*WHAT IS BEING ASKED*
In full and without alteration, give the listing again.

*PROVIDED MATERIAL*
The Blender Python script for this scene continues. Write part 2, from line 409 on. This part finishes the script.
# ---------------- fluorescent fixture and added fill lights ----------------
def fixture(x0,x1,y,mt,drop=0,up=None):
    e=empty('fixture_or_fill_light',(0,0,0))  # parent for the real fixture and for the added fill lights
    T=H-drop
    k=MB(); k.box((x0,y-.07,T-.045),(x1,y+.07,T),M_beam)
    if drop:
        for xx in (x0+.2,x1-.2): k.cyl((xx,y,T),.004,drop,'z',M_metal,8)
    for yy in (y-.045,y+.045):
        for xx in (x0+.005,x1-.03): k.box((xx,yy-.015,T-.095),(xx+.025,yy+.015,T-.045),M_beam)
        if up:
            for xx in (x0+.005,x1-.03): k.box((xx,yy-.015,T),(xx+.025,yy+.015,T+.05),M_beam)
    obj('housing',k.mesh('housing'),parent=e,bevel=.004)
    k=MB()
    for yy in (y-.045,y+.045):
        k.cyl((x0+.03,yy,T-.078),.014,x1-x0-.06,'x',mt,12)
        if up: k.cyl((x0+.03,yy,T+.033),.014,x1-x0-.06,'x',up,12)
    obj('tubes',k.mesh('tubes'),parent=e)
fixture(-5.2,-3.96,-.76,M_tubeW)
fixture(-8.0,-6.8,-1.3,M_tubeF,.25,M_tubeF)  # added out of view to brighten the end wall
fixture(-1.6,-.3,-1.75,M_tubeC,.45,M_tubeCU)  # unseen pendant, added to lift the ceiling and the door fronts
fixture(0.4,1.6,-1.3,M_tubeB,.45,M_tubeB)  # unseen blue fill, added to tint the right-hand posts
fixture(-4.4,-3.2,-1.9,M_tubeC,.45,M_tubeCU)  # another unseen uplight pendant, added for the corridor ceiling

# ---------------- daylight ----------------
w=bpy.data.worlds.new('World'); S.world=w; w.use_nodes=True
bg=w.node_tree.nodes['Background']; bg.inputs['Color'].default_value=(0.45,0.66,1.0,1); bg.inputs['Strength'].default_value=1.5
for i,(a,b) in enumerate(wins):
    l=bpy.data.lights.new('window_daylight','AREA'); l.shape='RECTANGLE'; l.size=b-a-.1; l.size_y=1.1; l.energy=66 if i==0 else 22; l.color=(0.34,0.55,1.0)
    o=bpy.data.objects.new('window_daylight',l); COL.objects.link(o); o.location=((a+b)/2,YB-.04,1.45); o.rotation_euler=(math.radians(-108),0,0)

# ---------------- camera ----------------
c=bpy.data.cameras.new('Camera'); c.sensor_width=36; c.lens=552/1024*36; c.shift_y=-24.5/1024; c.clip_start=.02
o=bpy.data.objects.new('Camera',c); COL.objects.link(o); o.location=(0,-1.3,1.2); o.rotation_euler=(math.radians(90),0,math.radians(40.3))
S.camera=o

*ANSWER IN FULL*
The Blender Python script for this scene continues. Write part 2, from line 409 on. This part finishes the script.
# ---------------- fluorescent fixture and added fill lights ----------------
def fixture(x0,x1,y,mt,drop=0,up=None):
    e=empty('fixture_or_fill_light',(0,0,0))  # parent for the real fixture and for the added fill lights
    T=H-drop
    k=MB(); k.box((x0,y-.07,T-.045),(x1,y+.07,T),M_beam)
    if drop:
        for xx in (x0+.2,x1-.2): k.cyl((xx,y,T),.004,drop,'z',M_metal,8)
    for yy in (y-.045,y+.045):
        for xx in (x0+.005,x1-.03): k.box((xx,yy-.015,T-.095),(xx+.025,yy+.015,T-.045),M_beam)
        if up:
            for xx in (x0+.005,x1-.03): k.box((xx,yy-.015,T),(xx+.025,yy+.015,T+.05),M_beam)
    obj('housing',k.mesh('housing'),parent=e,bevel=.004)
    k=MB()
    for yy in (y-.045,y+.045):
        k.cyl((x0+.03,yy,T-.078),.014,x1-x0-.06,'x',mt,12)
        if up: k.cyl((x0+.03,yy,T+.033),.014,x1-x0-.06,'x',up,12)
    obj('tubes',k.mesh('tubes'),parent=e)
fixture(-5.2,-3.96,-.76,M_tubeW)
fixture(-8.0,-6.8,-1.3,M_tubeF,.25,M_tubeF)  # added out of view to brighten the end wall
fixture(-1.6,-.3,-1.75,M_tubeC,.45,M_tubeCU)  # unseen pendant, added to lift the ceiling and the door fronts
fixture(0.4,1.6,-1.3,M_tubeB,.45,M_tubeB)  # unseen blue fill, added to tint the right-hand posts
fixture(-4.4,-3.2,-1.9,M_tubeC,.45,M_tubeCU)  # another unseen uplight pendant, added for the corridor ceiling

# ---------------- daylight ----------------
w=bpy.data.worlds.new('World'); S.world=w; w.use_nodes=True
bg=w.node_tree.nodes['Background']; bg.inputs['Color'].default_value=(0.45,0.66,1.0,1); bg.inputs['Strength'].default_value=1.5
for i,(a,b) in enumerate(wins):
    l=bpy.data.lights.new('window_daylight','AREA'); l.shape='RECTANGLE'; l.size=b-a-.1; l.size_y=1.1; l.energy=66 if i==0 else 22; l.color=(0.34,0.55,1.0)
    o=bpy.data.objects.new('window_daylight',l); COL.objects.link(o); o.location=((a+b)/2,YB-.04,1.45); o.rotation_euler=(math.radians(-108),0,0)

# ---------------- camera ----------------
c=bpy.data.cameras.new('Camera'); c.sensor_width=36; c.lens=552/1024*36; c.shift_y=-24.5/1024; c.clip_start=.02
o=bpy.data.objects.new('Camera',c); COL.objects.link(o); o.location=(0,-1.3,1.2); o.rotation_euler=(math.radians(90),0,math.radians(40.3))
S.camera=o